With a 77 percent pass rate, the Government Technical Institute (GTI) this week graduated 584 students, representing its 67th Convocation and Prize Giving ceremony.
At the event held at the National Cultural Centre, GTI Principal, Mrs. Renita Crandon-Duncan, noted that the pass rate this year shows a one percent increase from 2017’s 76 percent and a 12 percent increase from 2016’s percentage pass rate of 65 percent.
According to Crandon-Duncan, this year the Mechanical Department gained a 92 percent pass rate while the Business Department was judged the most improved.
During her presentation the Principal revealed that two GTI students have been the recipients of National Awards at the Guyana Technical Education Examination among the Technical Institutes for outstanding performances. The honoured students are Ms. Aaliyah Noble who completed the Ordinary Diploma in Commerce programme and Mr. Shurlun Tudor who completed the Technician Diploma in Building and Civil Engineering.
The Principal disclosed too that the fifth batch of level one and two trainees in Competency Based Education (CBE) programmes have graduated.

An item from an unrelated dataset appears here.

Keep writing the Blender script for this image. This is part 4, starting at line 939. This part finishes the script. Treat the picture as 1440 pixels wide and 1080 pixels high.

As such, those trainees are now deemed competent after demonstrating their proficiency in the respective units of competency.
She said that 282 of these trainees were assessed and each will be awarded by the Council for Technical and Vocational Education and Training (CTVET) with the Caribbean Vocational Qualification (CVQ).
The Principal added that through the industrial attachment programme, during the months of June and July of this year, 85 companies welcomed staff and students into their spaces and exposed them to the rudiments of industry practices.
Crandon revealed that staffers of the institution have continued to benefit from training opportunities and healthy relationships have been forged with industry partners.
Presenting the feature address at the graduation ceremony was Director of the National Centre for Education Resource Development (NCERD), Mrs. Jennifer Cumberbatch. She told the graduates that they are the generation that will take the technology of today into new dimensions while solving environmental problems.
She advised the graduates that their contributions to society will be determined by how they follow their dreams and challenged them to follow their quest for knowledge as education does not stop after graduation day. “You can do anything that you put your mind to,” Cumberbatch assured even as she encouraged the students to reach beyond existing boundaries.
Chairman of GTI and the Guyana Industrial Training Centre Board of Governors, Mr. Vincent Alexander, pointed out to the graduates that not only can they now display their certification but they can also showcase their maturity when they become part of the global job market spread across various industries.
Noting that Guyana is on the cusp of becoming an oil and gas producing nation, Alexander urged the students to take advantage of the new sector to help develop Guyana. He, however, advised that the development which is pursued must be done in a sustainable manner which takes Guyana beyond the oil and gas movement it is about to experience.